YOUR TASK:
Write each line of the material exactly as given, from the top through the line that contains "COL = SC.collection", and omit all pictures.

3D scene scripts:

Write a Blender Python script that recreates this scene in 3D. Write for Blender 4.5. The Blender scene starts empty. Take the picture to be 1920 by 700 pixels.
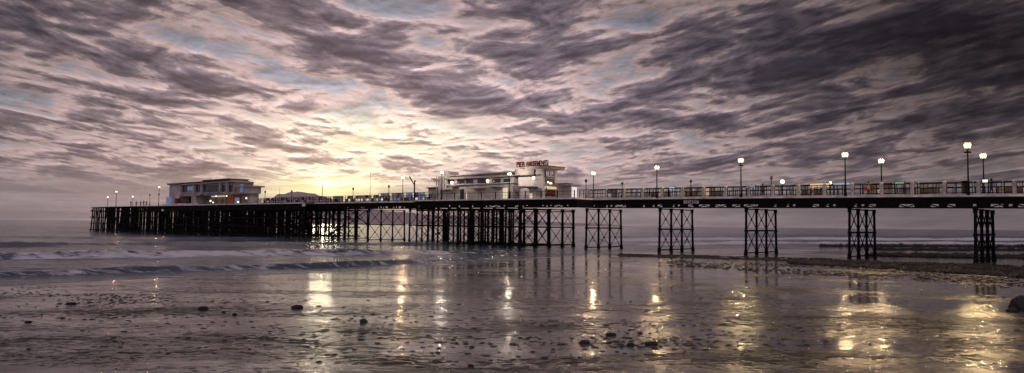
import bpy, bmesh, math, random
import numpy as np
from mathutils import Vector, Matrix
R = math.radians
random.seed(7)
rng = np.random.RandomState(7)
SC = bpy.context.scene
COL = SC.collection

# ------------------------------------------------------------------ camera geometry
F = 1400.0            # focal length in photo pixels (1920 wide)
CAMZ = 3.6
PITCH = math.atan(71.5 / F)
ROLL = math.atan(0.0105)
def hor(x): return 411.4 + .0105 * x
def gp(x, y):
    """ground point seen at a photo pixel (level approximation)"""
    Y = CAMZ * F / (y - hor(x))
    return ((x - 960) / F * Y, Y)
P0 = Vector((51.3, 76.4, 0)); DV = Vector((-.737, .676, 0)).normalized(); NV = Vector((DV.y, -DV.x, 0))
PW = 9.6              # width of the pier neck
def SX(x, t=0.0):
    """distance along the pier of the point seen at column x, t metres behind the near edge"""
    k = (x - 960) / F
    B = P0 + NV * t
    return (k * B.y - B.x) / (DV.x - k * DV.y)
def W(s, t, z=0.0):
    p = P0 + DV * s + NV * t
    return Vector((p.x, p.y, z))
def ZD(s):            # deck level
    return CAMZ + 3.6 + .85 * (1 - math.exp(-max(s, -5) / 80))
def ZY(x, y, s, t):   # height of the point seen at row y
    Yd = W(s, t).y
    return CAMZ + (hor(x) - y) * Yd / F
ANG = math.atan2(DV.y, DV.x)

# ------------------------------------------------------------------ materials
def mat(name, col, rough=.6, metal=0., emit=None, es=0., noise=0., nscale=3., bump=0., ior=1.45, alpha=None):
    m = bpy.data.materials.new(name); m.use_nodes = True
    nt = m.node_tree; b = nt.nodes['Principled BSDF']
    b.inputs['Base Color'].default_value = (*col, 1); b.inputs['Roughness'].default_value = rough
    b.inputs['Metallic'].default_value = metal; b.inputs['IOR'].default_value = ior
    if emit:
        b.inputs['Emission Color'].default_value = (*emit, 1); b.inputs['Emission Strength'].default_value = es
    if noise or bump:
        tc = nt.nodes.new('ShaderNodeTexCoord')
        n = nt.nodes.new('ShaderNodeTexNoise'); n.inputs['Scale'].default_value = nscale; n.inputs['Detail'].default_value = 6
        nt.links.new(tc.outputs['Object'], n.inputs['Vector'])
        if noise:
            r = nt.nodes.new('ShaderNodeValToRGB')
            r.color_ramp.elements[0].position = .35; r.color_ramp.elements[1].position = .68
            r.color_ramp.elements[0].color = (*[c * (1 - noise) for c in col], 1)
            r.color_ramp.elements[1].color = (*[min(1, c * (1 + noise * .5)) for c in col], 1)
            nt.links.new(n.outputs['Fac'], r.inputs['Fac']); nt.links.new(r.outputs['Color'], b.inputs['Base Color'])
        if bump:
            bp = nt.nodes.new('ShaderNodeBump'); bp.inputs['Strength'].default_value = bump; bp.inputs['Distance'].default_value = .05
            nt.links.new(n.outputs['Fac'], bp.inputs['Height']); nt.links.new(bp.outputs['Normal'], b.inputs['Normal'])
    return m
M = {
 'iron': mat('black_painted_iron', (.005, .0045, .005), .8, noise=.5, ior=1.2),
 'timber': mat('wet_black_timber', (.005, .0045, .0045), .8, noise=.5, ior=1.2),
 'deck': mat('deck_planks', (.12, .10, .09), .7, noise=.4),
 'fascia': mat('pale_painted_edge', (.78, .74, .76), .55, noise=.45, nscale=.8),
 'concrete': mat('weathered_concrete', (.42, .40, .41), .8, noise=.35, nscale=2),
 'cream': mat('cream_render', (.48, .45, .43), .8, noise=.35, nscale=.7),
 'white': mat('white_render', (.58, .54, .56), .75, noise=.28, nscale=.6),
 'grey': mat('grey_render', (.34, .30, .29), .8, noise=.3, nscale=.7),
 'mauve': mat('mauve_grey_render', (.46, .41, .45), .8, noise=.22, nscale=.6),
 'roof': mat('roof_felt', (.10, .09, .095), .8, noise=.4, nscale=.6),
 'black': mat('black_trim', (.012, .012, .014), .6),
 'glass': mat('dark_window_glass', (.02, .025, .05), .08, ior=1.6),
 'pane': mat('screen_pane', (.10, .11, .13), .12, ior=1.6),
 'darkwood': mat('dark_panel', (.05, .035, .03), .6, noise=.4),
 'red': mat('red_lettering_glow', (.11, .008, .012), .6, emit=(1, .03, .05), es=.012),  # letters given a trace of glow for the lamplight on them
 'orange': mat('orange_paint_glow', (.30, .09, .05), .6, emit=(1, .2, .06), es=.02),  # paint with a faint glow added, no lamp of its own
 'litwin': mat('lit_window', (.6, .5, .35), .4, emit=(1, .82, .55), es=.6),
 'litblue': mat('lit_blue_window', (.2, .4, .7), .4, emit=(.40, .55, .9), es=.13),
 'litgreen': mat('lit_green_panel', (.1, .4, .2), .4, emit=(.25, .75, .4), es=.10),
 'litwhite': mat('lit_white_window', (.8, .8, .8), .4, emit=(.85, .88, 1), es=.6),
 'warmpane': mat('warm_pane', (.5, .4, .3), .4, emit=(1, .8, .5), es=.30),
 'litred': mat('lit_red_panel', (.12, .02, .025), .4, emit=(.8, .06, .1), es=.02),
 'poster': mat('blue_poster_glow', (.10, .09, .30), .4, emit=(.25, .25, .75), es=.04, noise=.5, nscale=2.0),  # printed colour with a weak glow added
 'globe': mat('lantern_glow', (1, .9, .7), .3, emit=(1, .84, .56), es=2.0),
 'globe2': mat('lantern_glow_yellow', (1, .9, .6), .3, emit=(1, .86, .44), es=1.8),
 'bulb': mat('wall_bulb_glow', (1, .9, .7), .3, emit=(1, .84, .56), es=3.5),
 'deadglobe': mat('unlit_globe', (.05, .045, .04), .3),
 'rock': mat('dark_wet_stone', (.010, .008, .008), .75, noise=.5, nscale=4, bump=.8),
 'rockbrown': mat('brown_wet_stone', (.028, .016, .014), .4, noise=.5, nscale=5, bump=.8),
 'weed': mat('black_seaweed', (.008, .007, .007), .6, noise=.6, nscale=6, bump=.8),
 'skin': mat('skin', (.38, .22, .16), .6),
 'hair': mat('dark_hair', (.02, .014, .01), .6),
 'coat_dark': mat('dark_coat', (.035, .03, .05), .85),
 'coat_beige': mat('beige_coat', (.36, .28, .22), .85),
 'coat_red': mat('red_coat', (.25, .03, .03), .85),
 'coat_grey': mat('grey_coat', (.15, .14, .15), .85),
 'trouser': mat('dark_trousers', (.03, .03, .035), .9),
}

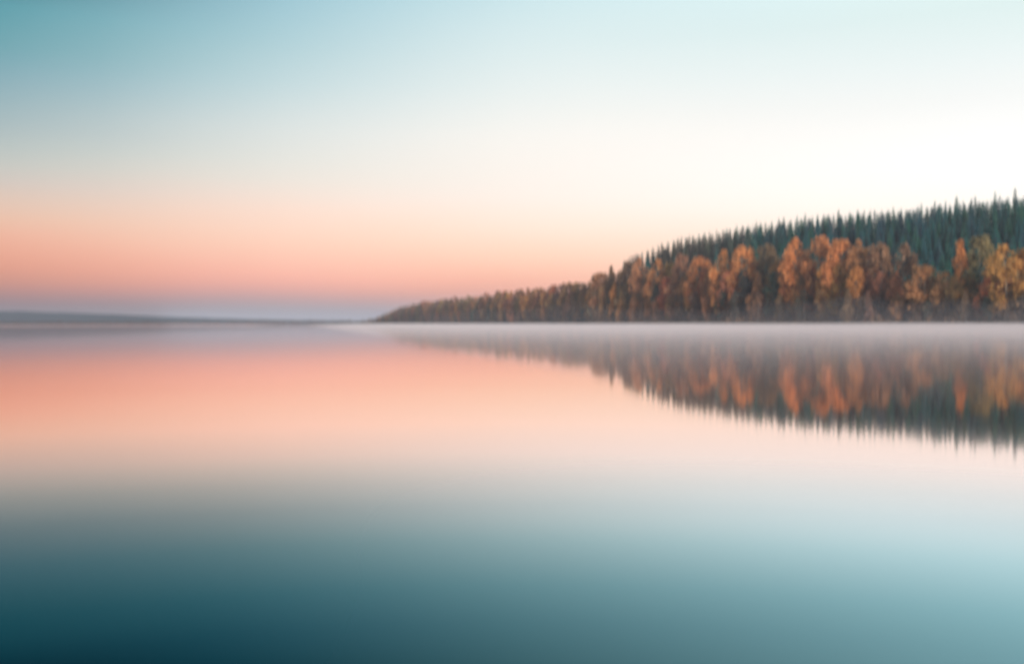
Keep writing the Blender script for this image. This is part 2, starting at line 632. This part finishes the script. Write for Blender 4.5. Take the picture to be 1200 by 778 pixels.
used = set()
B = {}
for kind, nvar in (('column', 3), ('round', 3), ('cone', 2), ('loose', 2)):
    for i in range(nvar):
        tr, crn = broadleaf(100 + len(B) * 7 + i, kind)
        B.setdefault(kind, []).append(tree_proto('broadleaf_tree', tr, crn, M_AUTUMN, M_BARK, 'tree'))
SPR = []
for i in range(6):
    tr, crn = conifer(500 + i, 1.0, 15.0, (1.7, 2.1, 1.5, 1.9, 2.3, 1.6)[i])
    SPR.append(tree_proto('spruce_tree', tr, crn, M_NEEDLE, M_BARK_DARK, 'tree'))

ORANGE = (0.6, 0.28, 0.122)
BRIGHT = (0.7, 0.31, 0.13)
RUST = (0.48, 0.25, 0.13)
BROWN = (0.36, 0.215, 0.13)
OLIVE = (0.27, 0.215, 0.12)
GOLD = (0.6, 0.32, 0.12)
DULL = (0.26, 0.18, 0.125)
DARK = (0.11, 0.125, 0.1)
TEAL = (0.044, 0.155, 0.165)

rnd = random.Random(21)
sky_px = np.zeros(1700)          # painter's record: how high the nearer trees already reach, per pixel column (height above the horizon)
rec = []                         # candidates for later copying


def cover(x, Y, z, height, halfw, shape, write=True):
    """visible area in px of a tree behind what is already there"""
    top = (z + height - CAMH) * F / Y
    hw = max(1.0, halfw * F / Y)
    a = 0
    for c in range(int(x - hw), int(x + hw) + 1):
        if c < 0 or c >= 1700:
            continue
        u = min(1, abs(c - x) / hw)
        t = top - (top - (z - CAMH) * F / Y) * (u ** (1.0 if shape == 'spire' else 2.5)) * (.9 if shape == 'spire' else .5)
        if c <= 1200:
            a += max(0, t - sky_px[c])
        if write:
            sky_px[c] = max(sky_px[c], t - 1)
    return a


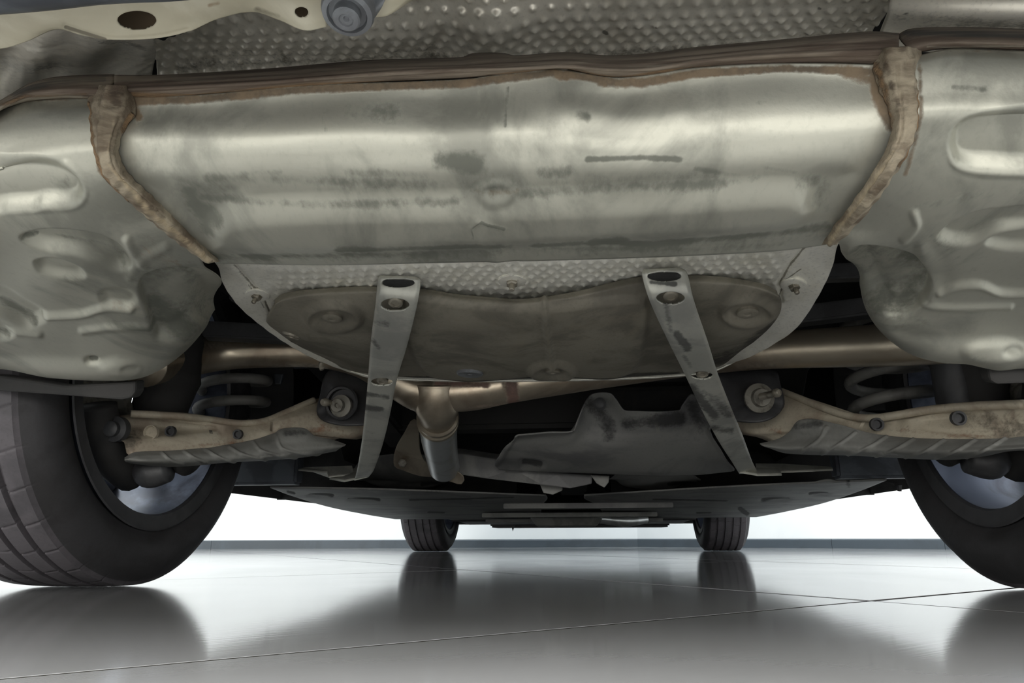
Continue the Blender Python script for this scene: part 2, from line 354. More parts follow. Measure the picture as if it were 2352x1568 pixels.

COMPLETE OUTPUT:
Write a Blender Python script that recreates this scene in 3D. Write for Blender 4.5. The Blender scene starts empty. Take the picture to be 1920 by 700 pixels.
import bpy, bmesh, math, random
import numpy as np
from mathutils import Vector, Matrix
R = math.radians
random.seed(7)
rng = np.random.RandomState(7)
SC = bpy.context.scene
COL = SC.collection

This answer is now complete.